The only possible factors of $2^{2^n} + 1$ are 1 more than a multiple of $2^{n + 1}$. I believe I once read on the internet that Fermat conjectured that all Fermat are prime because of the extreme restrictions on what their prime factors can be. It turns out that the argument is flawed. I believe the proportion of prime numbers that are 1 more than a multiple of $2^{n + 1}$ is $2^{-n}$. When $(k \times 2^{n + 1}) + 1$ is prime, the only way for it to be a factor of $2^{2^n} + 1$ is when $2^n$ is congruent to -1 modulo $(k \times 2^{n + 1}) + 1$ and the probability of that is $\frac{1}{2k}$.
There is actually a theorem that for any odd prime number p, 2 is a square modulo p when and only when p is congruent to 1 or 7 modulo 8. This skews the probabilities so that when k is odd, the probability of $2^n$ being congruent to -1 modulo $(k \times 2^{n + 1}) + 1$ is zero and when k is even, the probability of $2^n$ being congruent to -1 modulo $(k \times 2^{n + 1}) + 1$ is $\frac{1}{k}$.

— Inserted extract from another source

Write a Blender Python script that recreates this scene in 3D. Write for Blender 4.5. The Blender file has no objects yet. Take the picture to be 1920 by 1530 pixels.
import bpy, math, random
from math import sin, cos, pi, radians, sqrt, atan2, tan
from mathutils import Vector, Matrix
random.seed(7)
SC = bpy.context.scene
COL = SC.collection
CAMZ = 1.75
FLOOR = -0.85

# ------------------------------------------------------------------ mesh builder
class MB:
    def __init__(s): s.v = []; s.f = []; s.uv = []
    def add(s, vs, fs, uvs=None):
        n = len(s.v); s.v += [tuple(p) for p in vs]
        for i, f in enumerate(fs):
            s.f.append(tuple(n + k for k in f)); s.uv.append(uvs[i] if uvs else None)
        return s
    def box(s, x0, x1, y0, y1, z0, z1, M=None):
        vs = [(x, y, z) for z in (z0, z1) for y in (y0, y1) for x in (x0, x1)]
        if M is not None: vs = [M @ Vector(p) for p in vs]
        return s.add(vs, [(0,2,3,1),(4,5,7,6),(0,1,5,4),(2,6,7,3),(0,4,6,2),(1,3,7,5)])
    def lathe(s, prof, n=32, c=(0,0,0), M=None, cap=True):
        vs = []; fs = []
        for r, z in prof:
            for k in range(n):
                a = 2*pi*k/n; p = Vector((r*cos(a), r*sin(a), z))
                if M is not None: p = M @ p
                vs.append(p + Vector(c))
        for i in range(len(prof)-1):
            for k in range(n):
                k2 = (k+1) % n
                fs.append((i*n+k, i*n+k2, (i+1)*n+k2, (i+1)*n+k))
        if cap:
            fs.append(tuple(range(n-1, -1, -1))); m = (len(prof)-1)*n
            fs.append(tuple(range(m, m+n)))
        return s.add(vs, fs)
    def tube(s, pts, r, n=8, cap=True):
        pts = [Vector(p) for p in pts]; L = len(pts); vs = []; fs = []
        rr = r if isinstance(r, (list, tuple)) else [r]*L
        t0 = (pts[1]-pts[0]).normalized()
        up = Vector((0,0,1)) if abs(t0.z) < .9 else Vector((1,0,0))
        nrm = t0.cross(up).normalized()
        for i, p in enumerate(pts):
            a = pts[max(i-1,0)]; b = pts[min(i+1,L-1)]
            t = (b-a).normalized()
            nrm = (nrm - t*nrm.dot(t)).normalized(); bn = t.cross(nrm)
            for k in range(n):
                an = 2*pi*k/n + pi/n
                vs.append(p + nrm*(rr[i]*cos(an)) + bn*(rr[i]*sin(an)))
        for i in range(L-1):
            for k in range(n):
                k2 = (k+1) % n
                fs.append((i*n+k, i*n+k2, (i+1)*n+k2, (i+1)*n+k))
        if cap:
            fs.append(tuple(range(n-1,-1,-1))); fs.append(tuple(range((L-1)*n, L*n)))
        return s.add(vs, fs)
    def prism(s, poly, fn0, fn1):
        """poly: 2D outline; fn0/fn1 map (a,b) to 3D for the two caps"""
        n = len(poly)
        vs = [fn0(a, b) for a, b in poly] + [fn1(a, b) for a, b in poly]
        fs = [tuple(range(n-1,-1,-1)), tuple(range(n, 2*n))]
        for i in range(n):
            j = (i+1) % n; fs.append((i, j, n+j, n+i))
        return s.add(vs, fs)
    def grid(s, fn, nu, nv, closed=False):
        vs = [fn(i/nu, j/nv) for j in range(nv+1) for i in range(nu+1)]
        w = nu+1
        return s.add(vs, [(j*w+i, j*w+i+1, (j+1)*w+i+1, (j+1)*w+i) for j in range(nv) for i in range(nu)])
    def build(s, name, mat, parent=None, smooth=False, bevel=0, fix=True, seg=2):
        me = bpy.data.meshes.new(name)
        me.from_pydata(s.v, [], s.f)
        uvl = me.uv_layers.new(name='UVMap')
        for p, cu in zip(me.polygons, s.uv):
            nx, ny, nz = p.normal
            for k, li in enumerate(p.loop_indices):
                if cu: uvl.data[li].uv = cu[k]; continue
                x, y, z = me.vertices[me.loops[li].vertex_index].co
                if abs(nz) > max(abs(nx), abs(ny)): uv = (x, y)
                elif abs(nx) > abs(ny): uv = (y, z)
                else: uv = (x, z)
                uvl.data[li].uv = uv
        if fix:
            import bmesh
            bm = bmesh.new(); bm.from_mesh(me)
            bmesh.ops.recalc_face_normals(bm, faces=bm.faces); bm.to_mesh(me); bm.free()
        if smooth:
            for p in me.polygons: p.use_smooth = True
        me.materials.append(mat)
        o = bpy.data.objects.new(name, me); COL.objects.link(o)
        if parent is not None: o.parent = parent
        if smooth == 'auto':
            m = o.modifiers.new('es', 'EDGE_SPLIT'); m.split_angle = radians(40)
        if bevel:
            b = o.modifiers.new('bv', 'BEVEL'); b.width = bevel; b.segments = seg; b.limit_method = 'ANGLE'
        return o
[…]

Similarly, for any odd prime number $p$, all prime factors of $2^p - 1$ must be 1 more than a multiple of 2p. When $2pk + 1$ is congruent to 3 or 5 modulo 8, the probability of $2pk + 1$ being a factor of $2^p - 1$ is zero. When $2pk + 1$ is congruent to 1 or 7 modulo 8, the probability of $2^p$ being congruent to 1 modulo $2pk + 1$ is $\frac{1}{k}$.